Todd: I know this week’s headline lacks in any originality, but the sports story of the week unfortunately can’t be ignored.

I had planned on writing about the Patriots’ takedown of the Colts in the AFC Championship, setting them up to make their eighth Super Bowl appearance, tying them with the Steelers and Cowboys for most all-time.

I also planned to write a little about the Seahawks’ incredibly improbable comeback in the NFC Championship, a game that Packers fans will remember for a long time the way we New Englanders remember Game 6 against the Mets in the ‘86, Game 7 against the Yankees in ’03 and SBs XLII and XLVI against the Giants.

But the elephant in the room cannot be ignored.  Neither can that pile of deflated balls, apparently.

Running a little late to work the other morning, I forgot to put on my seat belt and drove through a light at the very instant it turned red.  I was not pulled over for either offense, but I could have been.  I’m also pretty sure I wasn’t the only one on the road guilty of these transgressions.

Was I a law breaker?  Yes.  Are the Pats guilty for being found to have under-inflated footballs?  Yes.

This week’s discussion of how many PSIs should be in a regulation NFL football is more than I ever wanted to know on the topic.  It was followed by many stories from other quarterbacks across the league talking about how they like their footballs to be inflated.

I found this line of discussion eerily similar to one seven years ago, when many current and former NFL coaches came to the defense of the Pats during Spygate and said they too had videotaped defensive signals from opposing sidelines.

The bottom line in both instances is that despite the relative innocuousness of either offense, the Patriots are being called cheaters.  The extremists of this latest media witch hunt are calling for everything from suspending Bill Belichick from the Super Bowl to the entire team vacating their spot in Glendale.
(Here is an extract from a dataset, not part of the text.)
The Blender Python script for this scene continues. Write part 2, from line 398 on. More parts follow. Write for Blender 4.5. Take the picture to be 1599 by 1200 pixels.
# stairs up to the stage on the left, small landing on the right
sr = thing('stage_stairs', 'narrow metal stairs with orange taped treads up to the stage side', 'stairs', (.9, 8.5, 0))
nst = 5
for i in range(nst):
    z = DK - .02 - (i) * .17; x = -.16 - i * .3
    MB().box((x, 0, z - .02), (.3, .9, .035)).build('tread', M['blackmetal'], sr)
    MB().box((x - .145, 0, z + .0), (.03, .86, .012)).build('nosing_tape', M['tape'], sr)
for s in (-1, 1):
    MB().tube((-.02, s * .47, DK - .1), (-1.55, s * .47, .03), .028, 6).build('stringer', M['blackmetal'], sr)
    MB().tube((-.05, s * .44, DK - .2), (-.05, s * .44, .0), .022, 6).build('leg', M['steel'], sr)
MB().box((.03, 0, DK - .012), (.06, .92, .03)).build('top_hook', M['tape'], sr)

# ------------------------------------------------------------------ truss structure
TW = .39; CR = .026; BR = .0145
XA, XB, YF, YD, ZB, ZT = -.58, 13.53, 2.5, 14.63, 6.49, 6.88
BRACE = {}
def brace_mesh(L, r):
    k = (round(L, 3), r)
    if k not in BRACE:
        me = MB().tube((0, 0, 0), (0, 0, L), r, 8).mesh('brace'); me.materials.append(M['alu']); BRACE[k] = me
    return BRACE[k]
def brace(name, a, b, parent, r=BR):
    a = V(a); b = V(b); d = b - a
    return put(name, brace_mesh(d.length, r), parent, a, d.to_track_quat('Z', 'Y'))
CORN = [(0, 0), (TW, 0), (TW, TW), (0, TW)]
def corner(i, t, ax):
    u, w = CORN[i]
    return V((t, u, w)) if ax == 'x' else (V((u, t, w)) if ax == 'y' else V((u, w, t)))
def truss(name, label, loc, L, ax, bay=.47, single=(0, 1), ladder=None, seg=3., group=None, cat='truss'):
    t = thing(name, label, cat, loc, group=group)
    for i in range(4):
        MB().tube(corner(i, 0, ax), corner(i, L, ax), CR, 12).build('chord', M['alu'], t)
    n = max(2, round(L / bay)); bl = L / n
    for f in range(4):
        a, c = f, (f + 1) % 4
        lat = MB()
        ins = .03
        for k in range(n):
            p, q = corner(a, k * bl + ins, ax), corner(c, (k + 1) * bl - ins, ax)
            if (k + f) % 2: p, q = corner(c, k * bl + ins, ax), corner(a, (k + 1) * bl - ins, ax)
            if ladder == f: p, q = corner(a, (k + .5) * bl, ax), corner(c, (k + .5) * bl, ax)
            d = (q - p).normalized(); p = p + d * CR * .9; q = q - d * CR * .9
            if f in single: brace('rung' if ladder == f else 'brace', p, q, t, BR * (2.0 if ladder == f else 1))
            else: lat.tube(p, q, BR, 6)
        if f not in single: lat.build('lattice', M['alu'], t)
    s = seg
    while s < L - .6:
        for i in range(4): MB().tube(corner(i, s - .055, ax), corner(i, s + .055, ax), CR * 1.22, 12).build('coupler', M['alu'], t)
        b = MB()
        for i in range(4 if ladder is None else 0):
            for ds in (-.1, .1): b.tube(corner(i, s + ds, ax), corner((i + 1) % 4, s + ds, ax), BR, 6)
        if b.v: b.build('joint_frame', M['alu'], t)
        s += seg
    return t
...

Sadly, I have accepted that the ramifications of Spygate, combined now with Deflategate (BTW whenever a ‘gate’ scandal occurs, I always wonder how society would have changed if the DNC’s offices had been in a different building), have turned the Patriots organization one of the most polarizing in football, if not all of sports.  Fans not originally from New England or who do not currently live here view the Pats as despicable and want the league to throw the book at them.

While I’ve been a lifelong Pats fan, I’m not naïve either.  The team likely did something wrong last Sunday night.  But who knew about the footballs and who is to blame?  Sounds to me like the quarterbacks have most of the input with regards to the footballs they use.  Unfortunately Tom Brady did not come across as totally innocent during his press conference yesterday.  Maybe it’s because of that non-stop smile he always has on his face when answering any type of question, which did not serve him well in this instance.

What about the actual effect of the lower-inflated footballs?  There hasn’t been much mention that after the Pats’ balls were re-inflated at the start of the second half, Brady completed his next nine passes and the Pats broke open a close game.

Here is what we know for certain.  Tom Brady is about to start his NFL-record sixth Super Bowl and holds nearly every postseason passing record.  He is uber-competitive, a trait he shares with his head coach Bill Belichick.  Both of these guys will study film and come up with whatever outside-the-box thinking is possible to win a football game.  Their 162 wins together is plenty proof of that.

But for all of their success over the last fourteen years, the Pats will always have their haters, much like the San Francisco 49ers had during their dynastic run of a similar length.

Not only I am mad that Deflategate has been the dominant news story of the week, but I’m already angered by what verdict will be handed down to the Pats from the NFL Commissioner’s office.

I’ve previously typed my displeasure and distrust in this space for Roger Goodell, not only for how poorly he handled Spygate as one of his very first judgments, but also for how he’s handled much more serious events during this current season.  I also realize it’s unfair to compare breaking league rules to acts of domestic violence.  But while many football fans don’t trust the Patriots to do the right thing, I don’t trust the NFL Commissioner to do the right thing, either.

No matter how this all ends, the topic of properly inflated footballs is going to cast a giant shadow over next week’s big game.  Which is a shame, because the matchup is shaping up to be one of the best.

Mike: Oh. My. God. I. Am. So. Bored. With. This. Story.

I really don't care about what happens any more.. This story is just a feeding frenzy for Patriot haters everywhere.

First, let me establish that even though I have followed the team since the not-so-good-old-days of the 1970s, and am a life-long fan, there is not one ounce of me that doesn't believe that someone in Foxborough let the air out of those balls.

But, that being said, explain to me how it matters what the ball was inflated to in the first half when the balls were changed at halftime and the Pats destroyed the Colts in the second half of that game with legal balls.


I'll be over here tuning it out....I just don't care anymore.